O Brasil poderia seguir esse caminho?
Mais uma vez mencionando China e Coreia do Sul, os chineses conseguiram isso num regime de partido único, enquanto os coreanos o lograram numa democracia.
O segundo caminho é viável, portanto, mas depende de uma mudança cultural, que obrigatoriamente exigirá uma radical mudança no modelo atual do sistema de ensino, além de importantes alterações na legislação vigente. Isso só será possível quando o planejamento estratégico superar interesses político-partidários e disputas ideológicas.
O caminho pode ser similar ao desses países asiáticos. De certa forma, já temos esse tipo de iniciativa no Brasil, sobretudo na área militar.
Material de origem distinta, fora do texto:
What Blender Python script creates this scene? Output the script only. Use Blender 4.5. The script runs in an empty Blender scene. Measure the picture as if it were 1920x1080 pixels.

Porém, isso precisa ser incorporado pelo setor industrial, com suporte de universidades, institutos de pesquisa e parques tecnológicos.
A cidade de Santos tem um perfil propício para ser um polo de desenvolvimento tecnológico, que inclui uma ampla rede de universidades e escolas técnicas, inclusive na área de mecatrônica; a Fundação Parque Tecnológico de Santos; o Porto de Santos, principal complexo portuário do Brasil; e a aptidão para sediar uma Zona de Processamento de Exportação. Esse perfil se estende para outras cidades da Região Metropolitana da Baixada Santista, com destaque para Guarujá, que brevemente sediará o aeroporto regional.
Considerando esse conjunto de fatores, Santos tem potencial para sediar produção industrial de robôs de vários tipos, incluindo “drones” aéreos e subaquáticos, tanto para o mercado interno, como para exportação, agregando valor, produzindo com baixíssimo impacto ambiental, formando e retendo inteligências, e gerando empregos altamente qualificados e bem remunerados.
O Brasil seguramente continuará a exportar “commodities”, antigas e novas, como o “hidrogênio verde”, para atender demandas de países desenvolvidos. Mas não pode aceitar a continuidade de sua dependência tecnológica de países que fizeram opção, desde sempre ou recentemente, pelo investimento em educação de qualidade e pesquisa científica objetiva como meios de assegurar seu desenvolvimento socioeconômico e protagonismo mundial.